**SOURCE MATERIAL:**
========================================================================

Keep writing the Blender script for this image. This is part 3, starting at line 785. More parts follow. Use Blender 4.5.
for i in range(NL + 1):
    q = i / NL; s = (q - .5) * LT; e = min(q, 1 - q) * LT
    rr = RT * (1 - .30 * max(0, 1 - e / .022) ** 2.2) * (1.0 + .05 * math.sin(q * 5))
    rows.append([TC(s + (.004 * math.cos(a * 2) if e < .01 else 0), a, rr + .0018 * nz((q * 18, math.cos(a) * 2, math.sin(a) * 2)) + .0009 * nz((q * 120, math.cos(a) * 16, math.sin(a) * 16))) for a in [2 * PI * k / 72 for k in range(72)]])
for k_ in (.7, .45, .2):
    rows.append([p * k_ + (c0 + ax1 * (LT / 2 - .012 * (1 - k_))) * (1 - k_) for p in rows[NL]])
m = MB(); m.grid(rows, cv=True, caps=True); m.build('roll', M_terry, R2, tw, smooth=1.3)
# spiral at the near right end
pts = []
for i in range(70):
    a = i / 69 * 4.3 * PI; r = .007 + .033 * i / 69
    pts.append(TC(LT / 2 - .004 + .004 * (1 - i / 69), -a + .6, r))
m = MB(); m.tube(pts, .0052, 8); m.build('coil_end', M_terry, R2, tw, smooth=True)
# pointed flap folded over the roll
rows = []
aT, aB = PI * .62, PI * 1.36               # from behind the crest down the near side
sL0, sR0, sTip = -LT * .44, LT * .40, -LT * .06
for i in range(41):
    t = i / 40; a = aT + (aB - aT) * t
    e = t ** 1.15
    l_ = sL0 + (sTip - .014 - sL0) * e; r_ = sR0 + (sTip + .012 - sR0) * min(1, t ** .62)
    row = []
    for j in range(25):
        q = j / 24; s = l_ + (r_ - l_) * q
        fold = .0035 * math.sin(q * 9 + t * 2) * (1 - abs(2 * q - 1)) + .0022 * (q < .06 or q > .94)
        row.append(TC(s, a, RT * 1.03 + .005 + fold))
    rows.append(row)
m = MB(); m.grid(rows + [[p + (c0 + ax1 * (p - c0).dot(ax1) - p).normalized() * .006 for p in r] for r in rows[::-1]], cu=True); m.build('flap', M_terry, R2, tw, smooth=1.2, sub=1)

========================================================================

**TASK DESCRIPTION:**
Please reproduce each line exactly as written.

**ANSWER BELOW:**
Keep writing the Blender script for this image. This is part 3, starting at line 785. More parts follow. Use Blender 4.5.
for i in range(NL + 1):
    q = i / NL; s = (q - .5) * LT; e = min(q, 1 - q) * LT
    rr = RT * (1 - .30 * max(0, 1 - e / .022) ** 2.2) * (1.0 + .05 * math.sin(q * 5))
    rows.append([TC(s + (.004 * math.cos(a * 2) if e < .01 else 0), a, rr + .0018 * nz((q * 18, math.cos(a) * 2, math.sin(a) * 2)) + .0009 * nz((q * 120, math.cos(a) * 16, math.sin(a) * 16))) for a in [2 * PI * k / 72 for k in range(72)]])
for k_ in (.7, .45, .2):
    rows.append([p * k_ + (c0 + ax1 * (LT / 2 - .012 * (1 - k_))) * (1 - k_) for p in rows[NL]])
m = MB(); m.grid(rows, cv=True, caps=True); m.build('roll', M_terry, R2, tw, smooth=1.3)
# spiral at the near right end
pts = []
for i in range(70):
    a = i / 69 * 4.3 * PI; r = .007 + .033 * i / 69
    pts.append(TC(LT / 2 - .004 + .004 * (1 - i / 69), -a + .6, r))
m = MB(); m.tube(pts, .0052, 8); m.build('coil_end', M_terry, R2, tw, smooth=True)
# pointed flap folded over the roll
rows = []
aT, aB = PI * .62, PI * 1.36               # from behind the crest down the near side
sL0, sR0, sTip = -LT * .44, LT * .40, -LT * .06
for i in range(41):
    t = i / 40; a = aT + (aB - aT) * t
    e = t ** 1.15
    l_ = sL0 + (sTip - .014 - sL0) * e; r_ = sR0 + (sTip + .012 - sR0) * min(1, t ** .62)
    row = []
    for j in range(25):
        q = j / 24; s = l_ + (r_ - l_) * q
        fold = .0035 * math.sin(q * 9 + t * 2) * (1 - abs(2 * q - 1)) + .0022 * (q < .06 or q > .94)
        row.append(TC(s, a, RT * 1.03 + .005 + fold))
    rows.append(row)
m = MB(); m.grid(rows + [[p + (c0 + ax1 * (p - c0).dot(ax1) - p).normalized() * .006 for p in r] for r in rows[::-1]], cu=True); m.build('flap', M_terry, R2, tw, smooth=1.2, sub=1)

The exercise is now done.